The tokenization sector has seen remarkable growth over the past year, especially with banks, crypto firms, and fintech companies looking to launch products in this space.
According to data compiled by Asset Tokenization, major financial institutions projected that this sector could reach at least a $2 trillion valuation by 2035. Consulting firm McKinsey forecasted that the tokenization market could reach $1.9 trillion by 2030 and $4 trillion by 2035.

On the higher end, Standard Chartered said the market value of tokenized assets could reach $30.1 trillion by 2034.
One could also say these bullish projections are helping to boost institutional interest in the growing sector.
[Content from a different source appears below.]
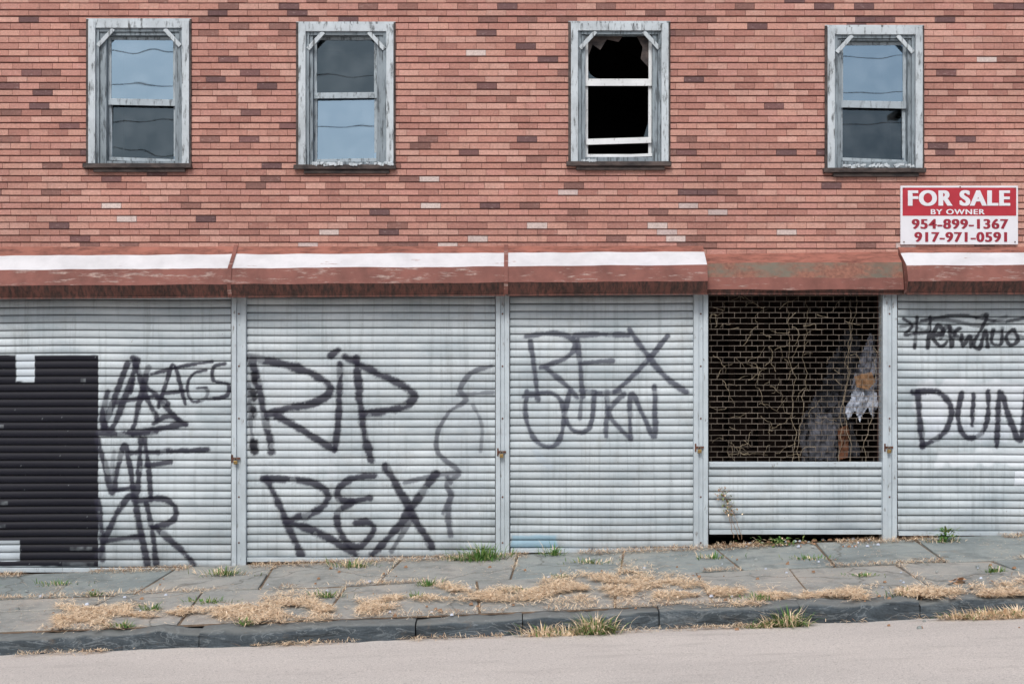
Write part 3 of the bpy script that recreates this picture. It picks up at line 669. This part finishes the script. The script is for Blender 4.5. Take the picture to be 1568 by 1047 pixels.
for i in range(len(path)-1):
    (a,b,h),(a2,b2,h2)=path[i],path[i+1]; n=int((a2-a)*((h+h2)/2)*4.6)
    for _ in range(n):
        t=random.random(); px=a+(a2-a)*t; py=b+(b2-b)*t+random.gauss(0,0.6)*(h+(h2-h)*t)
        if noise.noise(Vector((px*0.018,py*0.07,4)))+0.5*noise.noise(Vector((px*0.07,py*0.2,2)))<0.03+random.gauss(0,0.08): continue
        x,d=inv(px,py)
        if d>2.78: d=2.83+random.random()*0.06
        blade(mb,x,-d,zg(x,d)+0.008+random.uniform(0,0.02),random.uniform(0.03,0.11),random.uniform(0.004,0.007),random.uniform(0,6.28),random.uniform(-0.05,0.35),0 if random.random()<0.88 else 1,0.3)
for _ in range(34000):
    q=random.random(); x=random.uniform(-7,7)
    if q<0.40:
        d=abs(random.gauss(0.13,0.07))+0.03
        if noise.noise(Vector((x*1.2,1,2)))<-0.12: continue
        if random.random()<0.4: d+=0.08
    elif q<0.58: d=random.gauss(1.31,0.03)
    elif q<0.74:
        j=random.choice(joints); d=random.uniform(j[1],j[2]); x=j[0]+random.gauss(0,0.02)+j[3]*((d-j[1])/(j[2]-j[1])*2-1)
    elif q<0.88: d=random.gauss(2.59,0.04)
    else: d=random.gauss(2.86,0.03)
    if q>=0.40 and noise.noise(Vector((x*1.5,d,7)))<0.02: continue
    z=zg(x,d) if d<2.8 else zr(x,d)+0.003
    blade(mb,x,-d,z+random.uniform(0,0.02),random.uniform(0.03,0.08),0.004,random.uniform(0,6.28),random.uniform(0,0.7),0 if random.random()<(0.5 if q<.45 else .7) else 1,0.3)
for _ in range(8000):
    x=random.uniform(-7,7); d=random.uniform(0.1,2.6)
    if noise.noise(Vector((x*1.1,d*1.5,9)))<0.0: continue
    blade(mb,x,-d,zg(x,d)+0.012,random.uniform(0.015,0.06),0.0035,random.uniform(0,6.28),random.uniform(0,0.15),0 if random.random()<.6 else 1)
mb.obj('dry_grass',[M_STRAW,M_BROWN])
def weed(px,py,n,h,spread,mix=0.2,kind='grass'):
    x0,d0=inv(px,py); mb=MB()
    if d0<0.2: d0=0.2; x0=X(px,d0)
    onroad=d0>2.74
    if onroad: d0=2.87; x0=X(px,d0)
    z0=zg(x0,d0)
    for _ in range(n):
        r=abs(random.gauss(0,spread)); a=random.uniform(0,6.28); x=x0+math.cos(a)*r*1.6; y=-d0+math.sin(a)*r*0.5
        if y>-0.14: y=-0.14-random.random()*0.05
        if onroad: y=-2.86-random.random()*0.05
        m=1 if random.random()<mix else (0 if random.random()<.7 else 2); el=random.uniform(0.4,1.5)
        if kind=='leaf': 
            L=random.uniform(.3,1)*h; blade(mb,x,y,z0+random.uniform(0,h*0.6),L*0.5,0.018,a,random.uniform(-.2,1.0),m,0.6)
        else: blade(mb,x,y,z0,random.uniform(.4,1)*h,0.009,a,el,m,random.uniform(0.3,1.2))
    mb.obj('weed_plant',[M_GREEN,M_STRAW,M_GREEN2])
for w_ in ((738,858,300,0.24,0.10,0.1),(700,858,50,0.09,0.07,0.5),(912,975,330,0.24,0.055,0.4),(1207,965,260,0.21,0.05,0.4),(232,935,60,0.13,0.03,0.1),(190,960,60,0.08,0.04,0.1),
 (320,922,90,0.07,0.10,0.1),(655,897,60,0.12,0.04,0.3),(640,915,60,0.08,0.04,0.1),(848,850,70,0.18,0.05,0.2),(1090,855,70,0.09,0.10,0.4),(1522,876,60,0.09,0.05,0.1),
 (1165,918,80,0.08,0.08,0.1),(1320,882,60,0.06,0.08,0.1),(500,914,80,0.10,0.06,0.3),(540,868,120,0.13,0.10,0.4),(345,880,140,0.13,0.12,0.4),(145,912,40,0.10,0.03,0.2),
 (1505,922,320,0.13,0.14,0.85),(1555,922,380,0.14,0.12,0.92),(830,975,160,0.16,0.07,0.75),(870,975,120,0.13,0.07,0.85),(1150,965,40,0.07,0.04,0.1),(90,895,80,0.08,0.12,0.3),(905,862,90,0.08,0.12,0.3),
 (1390,912,120,0.09,0.12,0.7),(375,957,60,0.09,0.03,0.2),(1240,856,80,0.07,0.12,0.3),(860,885,60,0.08,0.04,0.3),(1175,960,70,0.12,0.05,0.8),(800,905,80,0.08,0.06,0.6)): weed(*w_)
weed(1449,830,90,0.22,0.03,0.0,'leaf'); weed(1195,830,120,0.12,0.10,0.2,'leaf'); weed(1445,830,90,0.10,0.08,0.5)
pl=[];lf=MB()
for (a,b,dx) in ((1128,822,-0.010),(1120,820,-0.006),(1132,822,-0.015)):
    x=X(a);z=Z(b);row=[]
    for k in range(14):
        row.append((x,-0.13,z,1-0.04*k)); x+=dx+random.gauss(0,0.008); z+=0.036
        if k>5:
            for _ in range(5): blade(lf,x+random.gauss(0,0.03),-0.14,z+random.gauss(0,0.02),0.035,0.016,random.uniform(0,6.28),random.uniform(-1,1),random.choice([0,0,1,2]),0.5)
    pl.append(row)
vp=empty('climbing_weed'); curve_obj('stalks',pl,M_BROWN,0.003,vp); lf.obj('leaves',[M_BROWN,M_GREEN2,M_STRAW],vp)
mb=MB()
for k in range(240):
    if k<90: px=random.uniform(1090,1345); py=random.uniform(822,838)
    else: px=random.uniform(0,1568); py=random.uniform(855,945)
    x,d=inv(px,py)
    if d<0.0: d=0.03
    s=random.uniform(0.006,0.02); z=zg(x,d)+0.005
    mb.hexa([(x-s,-d-s,z-.004),(x+s,-d-s*.7,z-.004),(x+s*.8,-d+s,z-.004),(x-s,-d+s*.8,z-.004),(x-s*.6,-d-s*.5,z+s*.7),(x+s*.6,-d-s*.4,z+s),(x+s*.5,-d+s*.6,z+s*.8),(x-s*.5,-d+s*.5,z+s*.6)],random.choice([0,0,1,2]))
mb.obj('rubble_litter',[M_BROWN,M_SLABA,M_CLOTHW],None,0.002)
crp=MB(); x,d=inv(1468,892)
for i in range(14): blade(crp,x+random.gauss(0,.05),-d+random.gauss(0,.03),zg(x,d)+random.uniform(0,.03),0.08,0.05,random.uniform(0,6.28),random.uniform(-.2,.8),0,0.4)
crp.obj('dead_leaf_clump',[simple('pale_dead_leaf',lin((196,160,130)),0.9)])

# ---------- across the street (seen in window reflections)
hs=empty('row_house'); M_HS=simple('dark_siding',(0.10,0.10,0.11),0.8,0.2,2,st=(1,1,8)); M_RF=simple('roof_shingle',(0.05,0.05,0.055),0.9,0.3,6)
mb=MB(); mb.box(-14,14,-30,-22,-1,6.9,0)
mb.poly([(-6,-21.9,6.9),(2,-21.9,6.9),(-2,-21.9,8.3)],0)
for i in range(9): mb.box(-13+i*3.1,-11.8+i*3.1,-21.99,-21.9,3.9,5.6,1)
mb.box(-14.3,14.3,-30.2,-21.7,6.901,7.15,1)
mb.obj('house_body',[M_HS,M_RF],hs)
pole=empty('utility_pole'); bpy.ops.mesh.primitive_cylinder_add(radius=0.14,depth=10,location=(9,-15.5,5)); o=bpy.context.object; o.name='shaft'; o.parent=pole; o.data.materials.append(M_SILL)
mb=MB(); mb.box(8.9,9.1,-16.6,-14.4,9.0,9.12); mb.obj('crossarm',[M_SILL],pole,0.01)
pl=[]
for (y,z,sag) in ((-16.4,9.1,1.1),(-14.6,9.1,0.7)):
    pl.append([(-30+3*k*1.3,y,z-sag*(1-((k-12)/15)**2),1) for k in range(31)])
curve_obj('overhead_wires',pl,M_RF,0.009,pole)

# ---------- light
w=bpy.data.worlds.new("World"); scene.world=w; w.use_nodes=True; nt=w.node_tree; bg=nt.nodes['Background']
sk=nt.nodes.new('ShaderNodeTexSky'); sk.sky_type='NISHITA'; sk.sun_disc=False; sk.sun_elevation=math.radians(48); sk.sun_rotation=math.radians(195); sk.dust_density=3.0; sk.air_density=1.0; sk.ozone_density=1.0
hsv=nt.nodes.new('ShaderNodeHueSaturation'); hsv.inputs['Saturation'].default_value=0.6
nt.links.new(sk.outputs[0],hsv.inputs['Color']); nt.links.new(hsv.outputs[0],bg.inputs[0]); bg.inputs[1].default_value=0.15
sl_=bpy.data.lights.new('sun','SUN'); sl_.energy=1.85; sl_.angle=math.radians(16); sl_.color=(1,0.965,0.92)
so=bpy.data.objects.new('sun',sl_); COL.objects.link(so)
az=math.radians(195); el=math.radians(48); dirv=Vector((math.sin(az)*math.cos(el),math.cos(az)*math.cos(el),math.sin(el)))
so.rotation_euler=dirv.to_track_quat('Z','Y').to_euler(); so.location=(0,-5,20)
cam=bpy.data.cameras.new('camera'); co=bpy.data.objects.new('camera',cam); COL.objects.link(co); co.location=(0,-D,CZ); co.rotation_euler=(math.pi/2,0,0)
cam.sensor_width=36; cam.lens=36*D/(1568/PPM); cam.clip_end=1500; scene.camera=co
A Look at Banks Already Entering the Tokenization Market
Banks have been discussing the development of tokenized forms of other types of assets for several years. They claim that this will help make the trade more efficient, faster, and cheaper.
Since the latter half of 2025, this concept has begun to take form as more and more institutions are launching this sector. For instance, in December 2025, JPMorgan (NYSE:JPM) launched its first tokenized money fund, allowing investors to hold tokens representing their shareholding in the fund.
The fund, called My OnChain Net Yield Fund, or “MONY,” was available to individuals with a minimum investment of $5 million and to institutions with a minimum investment of $25 million.